What led me to Tablas Creek though wasn't the burning desire to sample their wines, for in truth, they've never been at the forefront of my wine consciousness due to their lack of exposure. What got me on this kick was a tweet that someone in my feed put out there with a link to Tablas Creek's blog and a post mentioning Cline Cellars' use of Donkeys in their vineyard. A little investigation revealed that Tablas Creek also had a vineyard herd. We're animal friendly here in the rural western central part of Jersey and in fact we have a few of our own so this was fascinating to me. I emailed one of the viticulturists at Tablas Creek, Levi Glenn, and he was kind enough to answer a few questions for me.
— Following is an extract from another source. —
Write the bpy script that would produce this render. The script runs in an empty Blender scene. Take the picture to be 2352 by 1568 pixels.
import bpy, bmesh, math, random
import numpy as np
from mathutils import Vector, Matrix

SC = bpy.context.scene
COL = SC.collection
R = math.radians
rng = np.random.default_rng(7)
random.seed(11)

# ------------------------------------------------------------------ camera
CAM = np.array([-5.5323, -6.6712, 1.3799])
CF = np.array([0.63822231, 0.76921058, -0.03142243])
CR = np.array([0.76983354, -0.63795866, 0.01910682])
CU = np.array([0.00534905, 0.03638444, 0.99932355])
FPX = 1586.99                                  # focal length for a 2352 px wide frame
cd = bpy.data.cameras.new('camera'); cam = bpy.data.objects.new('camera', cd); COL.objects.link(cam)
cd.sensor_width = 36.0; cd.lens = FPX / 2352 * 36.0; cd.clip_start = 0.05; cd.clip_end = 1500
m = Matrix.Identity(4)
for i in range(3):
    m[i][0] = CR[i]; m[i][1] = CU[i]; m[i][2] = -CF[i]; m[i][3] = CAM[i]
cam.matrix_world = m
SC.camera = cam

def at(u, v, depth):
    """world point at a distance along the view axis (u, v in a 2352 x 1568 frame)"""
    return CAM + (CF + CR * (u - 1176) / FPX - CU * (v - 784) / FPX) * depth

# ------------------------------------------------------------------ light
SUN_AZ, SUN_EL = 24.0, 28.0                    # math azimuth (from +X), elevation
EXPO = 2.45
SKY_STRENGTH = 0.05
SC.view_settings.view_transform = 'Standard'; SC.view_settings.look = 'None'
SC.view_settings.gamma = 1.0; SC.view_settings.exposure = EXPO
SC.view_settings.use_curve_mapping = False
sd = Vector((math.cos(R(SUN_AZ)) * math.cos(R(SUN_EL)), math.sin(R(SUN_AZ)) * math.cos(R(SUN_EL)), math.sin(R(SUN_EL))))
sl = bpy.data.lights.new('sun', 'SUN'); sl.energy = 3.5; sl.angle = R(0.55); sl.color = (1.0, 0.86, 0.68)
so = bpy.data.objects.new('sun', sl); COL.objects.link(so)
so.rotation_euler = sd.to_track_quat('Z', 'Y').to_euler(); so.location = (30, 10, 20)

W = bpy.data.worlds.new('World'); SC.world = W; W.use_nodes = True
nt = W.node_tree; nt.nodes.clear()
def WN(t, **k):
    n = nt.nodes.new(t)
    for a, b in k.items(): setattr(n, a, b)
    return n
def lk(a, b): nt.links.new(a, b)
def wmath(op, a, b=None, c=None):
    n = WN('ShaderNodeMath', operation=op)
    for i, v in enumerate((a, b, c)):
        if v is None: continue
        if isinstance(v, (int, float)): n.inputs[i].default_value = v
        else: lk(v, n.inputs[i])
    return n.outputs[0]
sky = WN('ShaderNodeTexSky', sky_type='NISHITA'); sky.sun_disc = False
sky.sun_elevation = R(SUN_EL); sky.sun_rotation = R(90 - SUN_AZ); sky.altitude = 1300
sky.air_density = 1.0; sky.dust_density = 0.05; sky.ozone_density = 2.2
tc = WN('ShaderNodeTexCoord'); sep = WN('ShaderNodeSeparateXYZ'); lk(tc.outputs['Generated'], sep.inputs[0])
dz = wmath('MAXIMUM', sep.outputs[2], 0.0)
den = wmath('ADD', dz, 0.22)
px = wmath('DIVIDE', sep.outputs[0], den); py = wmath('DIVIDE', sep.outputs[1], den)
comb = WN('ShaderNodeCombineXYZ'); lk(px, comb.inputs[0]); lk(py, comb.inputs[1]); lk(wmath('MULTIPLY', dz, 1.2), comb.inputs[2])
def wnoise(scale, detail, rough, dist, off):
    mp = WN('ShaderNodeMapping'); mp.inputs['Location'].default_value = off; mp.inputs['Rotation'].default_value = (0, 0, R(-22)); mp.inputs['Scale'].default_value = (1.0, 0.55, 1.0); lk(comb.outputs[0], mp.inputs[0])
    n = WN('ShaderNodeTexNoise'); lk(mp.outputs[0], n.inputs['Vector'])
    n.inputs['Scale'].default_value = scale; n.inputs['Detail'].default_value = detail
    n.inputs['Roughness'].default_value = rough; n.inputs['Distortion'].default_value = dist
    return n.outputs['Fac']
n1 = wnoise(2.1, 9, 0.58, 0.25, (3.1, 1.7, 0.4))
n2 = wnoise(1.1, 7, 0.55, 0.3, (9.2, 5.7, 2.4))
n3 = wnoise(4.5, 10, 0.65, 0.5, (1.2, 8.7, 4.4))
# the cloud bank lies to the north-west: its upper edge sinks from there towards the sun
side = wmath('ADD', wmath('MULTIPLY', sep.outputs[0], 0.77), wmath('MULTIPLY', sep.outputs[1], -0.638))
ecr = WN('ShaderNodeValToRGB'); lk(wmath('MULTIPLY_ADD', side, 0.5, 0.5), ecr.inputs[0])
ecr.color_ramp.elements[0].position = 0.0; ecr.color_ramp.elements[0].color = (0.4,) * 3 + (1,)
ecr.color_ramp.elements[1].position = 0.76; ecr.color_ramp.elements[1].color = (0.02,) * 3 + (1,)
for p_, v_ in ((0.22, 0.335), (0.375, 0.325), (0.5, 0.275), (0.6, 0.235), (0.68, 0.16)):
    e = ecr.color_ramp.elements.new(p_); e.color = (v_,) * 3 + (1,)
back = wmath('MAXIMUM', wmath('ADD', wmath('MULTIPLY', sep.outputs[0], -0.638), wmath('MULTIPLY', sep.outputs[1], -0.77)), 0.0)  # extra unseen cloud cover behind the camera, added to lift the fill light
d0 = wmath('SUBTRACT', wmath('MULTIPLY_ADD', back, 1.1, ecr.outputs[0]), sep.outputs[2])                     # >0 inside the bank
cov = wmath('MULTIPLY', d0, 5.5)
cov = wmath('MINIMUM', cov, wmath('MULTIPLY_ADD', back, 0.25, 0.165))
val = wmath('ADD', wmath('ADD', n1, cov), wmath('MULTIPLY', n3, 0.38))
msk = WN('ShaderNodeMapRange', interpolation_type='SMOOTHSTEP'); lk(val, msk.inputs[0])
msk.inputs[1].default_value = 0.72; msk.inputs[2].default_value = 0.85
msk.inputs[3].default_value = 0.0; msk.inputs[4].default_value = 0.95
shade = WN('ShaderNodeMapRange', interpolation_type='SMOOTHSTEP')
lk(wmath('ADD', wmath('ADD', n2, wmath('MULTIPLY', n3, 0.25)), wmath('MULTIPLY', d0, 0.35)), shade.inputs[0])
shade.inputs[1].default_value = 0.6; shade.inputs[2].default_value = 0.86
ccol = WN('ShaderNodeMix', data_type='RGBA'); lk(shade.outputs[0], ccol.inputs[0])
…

A few years ago Tablas Creek began farming parts of their vineyards biodynamically, which strives to create a balanced farm ecosystem and thus generate health and fertility in the soil. The use of animals in the vineyard is part of that equation. As the herd eats the grass and weeds between the vines they fertilize the soil and help produce a natural balance that let's Tablas Creek keep their vineyards free of herbicides and pesticides. The herd consists of 60 sheep, a ram, 2 donkeys, 4 alpacas, and 1 llama. They also have two mobile chicken coops, each with 15-20 hens. The hens not only fertilize the soil but they eat bugs as well. The donkeys, alpacas and llama are there partly as protection for the sheep and chickens. Because they are an unfamiliar part of the local, natural environment, they keep the coyotes away. The Tablas Creek herd is in the vineyards from November through March and kept out during the growing season. They are outside 95% of the time and only brought in for events or when the ewes have given birth and the weather is foul.

Photograph courtesy of Tablas Creek Winery

I ordered one of each of Tablas Creek's entry level wines from my local store - the Patelin de Tablas 2011 and the Patelin de Tablas Blanc 2012. They are both produced with a blend of Rhone varietals from the Tablas Creek vineyards and from purchased fruit. The red is produced with Syrah, Grenache and Mourvedre and the white with Grenache Blanc, Viognier, Roussanne and Marsanne. I really wanted to love these wines but I have to be honest, I was a bit disappointed. They're not bad, they're just okay - and I was expecting more. The white's somewhat stunted aromatics offered some white peach notes. There was good texture in the mouth but I kept wishing that there was more fruit. The red was better with nice light red berry aromatics and soft cherry and raspberry flavors but not much in the way of secondary elements. Tablas Creek deserves kudos for their environmentally sound farming practices and I'm sure that their upper echelon wines deserve all the great reviews that they receive. I'd just like to see them do more with their entry level red and white. Cheers.